Il Palazzo risale originariamente al XIII secolo; edificato per conto della famiglia Morosini, è stato più volte ristrutturato nel corso della sua storia.
Il primo proprietario fu Lorenzo Morosini, fratello di Domenico, uno dei patrocinatori dell’Accademia Pellegrina cui aderirono pittori del calibro di Tiziano e Tintoretto, di cui abbiamo notizia attraverso un documento risalente al 1570.
Dopo numerosi avvicendamenti ereditari della famiglia Morosini, intorno alla metà del 1600 il Palazzo divenne proprietà dei Sagredo, considerati allora una delle più illustri famiglie del Patriziato veneto, presenti nel Maggior Consiglio della Repubblica fin da prima della Serrata del 1297 ma di cui si trova documentazione fin dal IX secolo. Diedero i natali anche a S. Gerardo Sagredo, martire nell’anno 1047 e Patrono di Budapest.
Nel 1661 il palazzo venne venduto a Nicolò Sagredo, già ambasciatore di Venezia a Roma e futuro Doge (1675-1676), oltre che primo grande collezionista d’arte della famiglia.

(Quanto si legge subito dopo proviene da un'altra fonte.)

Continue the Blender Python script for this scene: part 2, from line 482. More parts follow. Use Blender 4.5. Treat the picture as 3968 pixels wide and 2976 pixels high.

Successivamente, su un progetto di Andrea Tirali databile ai primi tre decenni del Settecento, il Palazzo subì importanti lavori di ristrutturazione degli interni: la creazione dello scalone, le numerose decorazioni a stucco e la riorganizzazione delle sale.
Zaccaria Sagredo, vissuto nella seconda metà del secolo XVIII, raccolse nel palazzo una collezione, considerata tra le più importanti d’Europa, composta da oltre 800 dipinti realizzati dall’epoca del Rinascimento ai suoi giorni e da circa 2000 fra disegni (anche di Leonardo) e incisioni, oltre ad una fornitissima e preziosa biblioteca.
La stessa passione per l’arte fu ereditata dal nipote Gerardo che nel 1718 commissionò a Carpoforo Mazzetti e Tencalla gli stucchi che ancora decorano l’ammezzato del sottotetto, costituito da sette stanze destinate a luogo di incontro e di svago.
Alla morte di Gerardo Sagredo iniziò una lunga e controversa azione legale testamentaria per decidere a quale ramo della famiglia spettasse il Palazzo, il cui prestigio era tale che nel 1791 l’imperatore Leopoldo II ammirò la Regata organizzata in suo onore dal balcone del piano nobile.
Merita di essere menzionata Marina Sagredo, famosa per il suo anticonformismo, lo spirito liberale, l’impegno e l’attività artistica, al punto di trovarsi ad affrontare diverse controversie con i Magistrati della Repubblica. Fu a lei che Carlo Goldoni nel 1700 dedicò la commedia “La Sposa Virtuosa”.
Alla caduta della Repubblica la famiglia Sagredo alienò gran parte delle sue proprietà, mantenendo però il Palazzo sul Canal Grande.
Nel 1808 Ca’ Sagredo passò a Zuane Sagredo, il quale, ricavate al piano terra due abitazioni principali e quattro botteghe con magazzino, le concesse in locazione.
Nella seconda metà dell’Ottocento la proprietà andò ad Agostino Sagredo, letterato, patriota e senatore del Regno d’Italia, che vi abitò fin quasi alla sua morte avvenuta nel 1871. Caterina Sagredo, sorella di Agostino, andata sposa al Conte Ippolito Malaguzzi Valeri di Reggio Emilia, fu madre di Eleonora che sposò il Conte Giuseppe Manodori, i cui discendenti portano ancora oggi i due cognomi. Ancora oggi, ogni 24 settembre, festa di San Gerardo Sagredo, la famiglia Manodori Sagredo si riunisce per la Messa Commemorativa nella Cappella di famiglia situata nella Chiesa di San Francesco della Vigna.
Nelle stanze di Ca’ Sagredo fu ospite anche Galileo Galilei, intimo amico di Gianfrancesco Sagredo, uno dei tre protagonisti del “Dialogo sui massimi sistemi” che lo scienziato ambientò proprio in questo Palazzo sul Canal Grande.
Tra le opere artistiche di Ca’ Sagredo che per molte vie se ne sono allontanate, ricordiamo la pregiatissima Alcova ora esposta al Metropolitan Museum di NewYork.